Le livre que j’ai publié aux éditions du Chêne, Marguerite Duras, vérité et légendes, est le cinquième livre que j’écris sur Marguerite Duras. C’est un livre qui a une histoire, parce que le fils de Duras m’a donné une boîte de chaussures pleine de photos inédites et il m’a dit, "cette boite te revient, ma mère voulait faire un livre de photos, elle a commencé à légender une photo d’une jeune fille sur le bac, et ça a été une légende si longue que c’est devenu L’amant."
Est-ce que cette photo a existé ?
Non, bien sûr que non, elle n’a jamais existé, mais il y avait une photo du bac. Elle a imaginé que la photographie absolue, ç’aurait été elle sur ce bac. Après le succès venant, tellement fort, elle n’a pas eu l’envie, ni le courage de faire cet album. Ce projet m’est revenu parce que j’étais un peu le fils spirituel de Marguerite Duras et que le fils naturel a très bien compris cela dans la mesure où j’ai été un de ceux qui l’ont visitée avant sa mort, dans cet enfermement scandaleux dans lequel elle était par la faute de celui avec qui elle vivait.
Dans quelles conditions avez-vous approché Marguerite Duras ?
J’avais publié mon premier livre sur Duras en 1972, chez Seghers. J’étais un très jeune étudiant à ce moment-là, et Marguerite Duras m’avait accueilli chez elle, m’avait fait entrer dans son imaginaire et dans son univers. Donc, depuis 1969, j’ai vécu dans l’environnement de Duras, dans son univers métaphysique quotidien . J’ai vécu près d’elle, j’ai vu ses usages, j’ai rencontré son monde, et pour un jeune homme de 19 ans, c’était quelque chose d’inouï. La vision que j’ai du monde aujourd’hui, c’est Duras qui me l’a donnée.

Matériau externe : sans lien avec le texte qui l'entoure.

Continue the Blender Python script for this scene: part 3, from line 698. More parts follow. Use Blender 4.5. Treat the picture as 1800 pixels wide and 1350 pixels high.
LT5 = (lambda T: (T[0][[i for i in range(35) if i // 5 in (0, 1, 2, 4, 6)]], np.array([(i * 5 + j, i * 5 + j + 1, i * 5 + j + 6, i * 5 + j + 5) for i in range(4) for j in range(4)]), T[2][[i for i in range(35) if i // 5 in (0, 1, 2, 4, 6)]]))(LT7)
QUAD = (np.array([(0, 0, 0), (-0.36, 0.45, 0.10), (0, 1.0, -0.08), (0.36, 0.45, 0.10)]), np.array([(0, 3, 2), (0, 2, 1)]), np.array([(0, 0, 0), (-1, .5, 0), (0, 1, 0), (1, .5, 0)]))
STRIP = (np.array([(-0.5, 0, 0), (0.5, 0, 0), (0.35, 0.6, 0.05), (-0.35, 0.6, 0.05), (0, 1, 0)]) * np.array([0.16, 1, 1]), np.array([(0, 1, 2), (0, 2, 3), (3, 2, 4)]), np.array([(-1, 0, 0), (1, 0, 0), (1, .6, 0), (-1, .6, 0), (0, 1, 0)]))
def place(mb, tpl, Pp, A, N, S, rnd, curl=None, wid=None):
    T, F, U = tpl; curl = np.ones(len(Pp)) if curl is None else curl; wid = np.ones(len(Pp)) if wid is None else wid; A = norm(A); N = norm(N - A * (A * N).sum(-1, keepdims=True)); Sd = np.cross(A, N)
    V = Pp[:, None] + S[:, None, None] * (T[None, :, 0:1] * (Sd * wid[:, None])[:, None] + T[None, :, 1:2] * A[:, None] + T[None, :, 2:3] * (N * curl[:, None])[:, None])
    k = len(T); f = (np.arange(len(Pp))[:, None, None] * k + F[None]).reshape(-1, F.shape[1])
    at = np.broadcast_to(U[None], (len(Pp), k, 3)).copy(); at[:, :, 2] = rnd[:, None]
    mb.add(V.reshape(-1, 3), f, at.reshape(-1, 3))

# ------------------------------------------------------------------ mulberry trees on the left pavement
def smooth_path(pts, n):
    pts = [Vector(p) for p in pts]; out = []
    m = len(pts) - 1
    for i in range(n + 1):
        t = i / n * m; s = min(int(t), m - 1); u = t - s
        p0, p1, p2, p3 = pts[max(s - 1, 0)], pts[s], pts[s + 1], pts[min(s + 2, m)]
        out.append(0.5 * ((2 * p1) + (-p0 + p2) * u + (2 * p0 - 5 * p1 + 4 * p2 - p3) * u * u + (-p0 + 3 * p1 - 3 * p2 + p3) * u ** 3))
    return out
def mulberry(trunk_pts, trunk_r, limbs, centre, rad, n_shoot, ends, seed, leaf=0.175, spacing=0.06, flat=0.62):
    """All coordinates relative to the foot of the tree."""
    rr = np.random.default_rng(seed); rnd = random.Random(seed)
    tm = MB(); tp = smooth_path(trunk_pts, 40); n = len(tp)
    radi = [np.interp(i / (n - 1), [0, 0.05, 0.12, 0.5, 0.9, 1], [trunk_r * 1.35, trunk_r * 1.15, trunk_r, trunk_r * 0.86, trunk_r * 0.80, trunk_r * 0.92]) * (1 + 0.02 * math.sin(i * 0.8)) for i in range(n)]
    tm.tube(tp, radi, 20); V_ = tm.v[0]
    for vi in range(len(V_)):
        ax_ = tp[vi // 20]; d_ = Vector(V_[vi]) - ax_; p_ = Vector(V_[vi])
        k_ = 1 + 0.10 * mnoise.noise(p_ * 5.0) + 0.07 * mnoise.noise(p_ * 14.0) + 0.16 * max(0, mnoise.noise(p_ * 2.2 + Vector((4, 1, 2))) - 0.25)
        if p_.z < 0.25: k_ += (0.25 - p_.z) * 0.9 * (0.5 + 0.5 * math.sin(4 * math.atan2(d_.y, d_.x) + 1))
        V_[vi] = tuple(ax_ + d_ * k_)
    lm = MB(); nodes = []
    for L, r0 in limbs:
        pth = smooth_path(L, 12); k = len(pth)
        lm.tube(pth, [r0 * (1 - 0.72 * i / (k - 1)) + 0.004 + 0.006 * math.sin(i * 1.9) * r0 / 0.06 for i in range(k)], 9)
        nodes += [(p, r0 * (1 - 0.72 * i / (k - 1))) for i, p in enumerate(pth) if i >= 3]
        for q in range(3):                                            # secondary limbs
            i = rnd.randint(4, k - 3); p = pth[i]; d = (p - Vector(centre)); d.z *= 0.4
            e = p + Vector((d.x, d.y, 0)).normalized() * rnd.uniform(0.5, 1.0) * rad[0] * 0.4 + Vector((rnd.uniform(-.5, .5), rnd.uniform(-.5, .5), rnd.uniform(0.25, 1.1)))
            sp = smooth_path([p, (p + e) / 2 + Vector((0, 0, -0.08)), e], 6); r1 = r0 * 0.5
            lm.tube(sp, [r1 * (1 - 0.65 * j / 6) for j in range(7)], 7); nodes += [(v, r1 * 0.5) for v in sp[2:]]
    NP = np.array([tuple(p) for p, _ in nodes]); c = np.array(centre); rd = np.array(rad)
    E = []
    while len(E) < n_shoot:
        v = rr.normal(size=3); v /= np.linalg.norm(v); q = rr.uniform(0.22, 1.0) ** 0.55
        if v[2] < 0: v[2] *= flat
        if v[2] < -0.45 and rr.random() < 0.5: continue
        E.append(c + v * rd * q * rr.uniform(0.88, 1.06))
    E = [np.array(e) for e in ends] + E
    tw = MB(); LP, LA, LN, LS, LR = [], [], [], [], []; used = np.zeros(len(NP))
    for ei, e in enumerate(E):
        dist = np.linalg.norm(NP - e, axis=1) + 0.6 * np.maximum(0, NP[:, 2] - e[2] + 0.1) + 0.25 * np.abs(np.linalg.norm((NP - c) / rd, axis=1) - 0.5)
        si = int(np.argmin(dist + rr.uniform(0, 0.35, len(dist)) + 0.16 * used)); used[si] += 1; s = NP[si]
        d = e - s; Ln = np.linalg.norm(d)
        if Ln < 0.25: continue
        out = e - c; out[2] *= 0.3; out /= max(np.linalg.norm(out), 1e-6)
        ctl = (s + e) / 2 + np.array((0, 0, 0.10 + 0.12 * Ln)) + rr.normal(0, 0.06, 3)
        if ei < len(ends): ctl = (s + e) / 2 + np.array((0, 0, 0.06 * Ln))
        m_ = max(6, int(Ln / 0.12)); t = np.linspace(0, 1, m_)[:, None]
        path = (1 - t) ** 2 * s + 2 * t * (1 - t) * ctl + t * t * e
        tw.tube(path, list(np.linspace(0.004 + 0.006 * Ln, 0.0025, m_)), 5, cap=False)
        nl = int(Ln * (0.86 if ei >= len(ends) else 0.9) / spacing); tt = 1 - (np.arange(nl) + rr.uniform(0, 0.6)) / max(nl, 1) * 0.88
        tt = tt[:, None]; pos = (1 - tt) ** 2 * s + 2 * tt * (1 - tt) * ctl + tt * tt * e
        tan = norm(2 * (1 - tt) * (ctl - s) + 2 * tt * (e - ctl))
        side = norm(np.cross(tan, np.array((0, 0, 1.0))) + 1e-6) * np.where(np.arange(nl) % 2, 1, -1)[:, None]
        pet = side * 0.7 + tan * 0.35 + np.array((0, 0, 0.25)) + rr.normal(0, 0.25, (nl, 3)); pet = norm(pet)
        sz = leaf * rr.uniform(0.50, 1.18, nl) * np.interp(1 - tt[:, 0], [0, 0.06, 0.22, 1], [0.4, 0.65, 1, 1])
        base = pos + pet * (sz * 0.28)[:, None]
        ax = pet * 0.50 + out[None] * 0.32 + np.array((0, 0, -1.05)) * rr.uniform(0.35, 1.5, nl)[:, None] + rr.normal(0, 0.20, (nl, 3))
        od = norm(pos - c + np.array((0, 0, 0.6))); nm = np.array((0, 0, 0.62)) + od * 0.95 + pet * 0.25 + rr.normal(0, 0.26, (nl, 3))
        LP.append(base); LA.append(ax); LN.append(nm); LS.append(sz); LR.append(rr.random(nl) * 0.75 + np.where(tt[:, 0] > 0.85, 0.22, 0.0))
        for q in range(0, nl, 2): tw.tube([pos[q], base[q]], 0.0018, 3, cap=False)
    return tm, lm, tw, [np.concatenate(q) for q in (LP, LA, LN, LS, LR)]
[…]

J’ai été dans une sorte de roman initiatique, d’amoureuse initiation de la vie et du monde qui m’a permis de pouvoir entendre mieux son univers, d’être au plus juste de Duras.
Comment concevez-vous votre rôle de biographe ?
Pour moi, la biographie, c’est bien sûr une recherche rigoureuse que mon métier d’universitaire m’aide à effectuer, mais avant tout, c’est une intuition de l’autre. C’est un travail qui est beaucoup plus magique que rationnel, c’est un travail vampirique. Ce n’est pas parce qu’on a une boîte de documentation qu’on peut être au plus près de l’auteur qu’on étudie ou qu’on biographie. Il faut qu’il y ait la confrontation d’un écrivain à un autre écrivain pour comprendre et entendre.
Dans le monde de Duras, il fallait connaître tous les acteurs mais il fallait aussi connaître son cheminement spirituel. Par exemple, jusqu’en 1995, il était
saugrenu, obscène et ridicule de dire que Duras était un écrivain spirituel, que Duras était hantée par Dieu. Ce qui l’intéressait, c’était les enfermements, c’est-à-dire aussi bien l’enfermement du meurtrier que l’enfermement de la nonne. Quand on s’appelle Donnadieu, comment peut-on faire abstraction de ça ? Maintenant, on parle de Duras inspirée, mystique, et on le dit.
Je crois que c’est ça le travail du biographe. De défricher des pistes, de défricher des terrains qui ont été occultés, que la société a occultés, que l’auteur quelque fois a masqués lui-même. La biographie, c’est casser quelque chose, et alors s’ouvre une vérité qui est parfois d’une violence extraordinaire. C’est entrer dans l’univers de l’auteur. C’est un travail de vampire. C’est un travail épuisant physiquement. C’est un vrai travail d’écriture. Jamais on n’arrivera dans une biographie à capturer la totalité de l’être de l’autre. Donc, on a toujours un regard, et ce regard s’ajoute à celui de l’autre, s’ajoute à l’autre. Mais au terme, rien ne vaudra l’oeuvre elle-même qui parle en soi.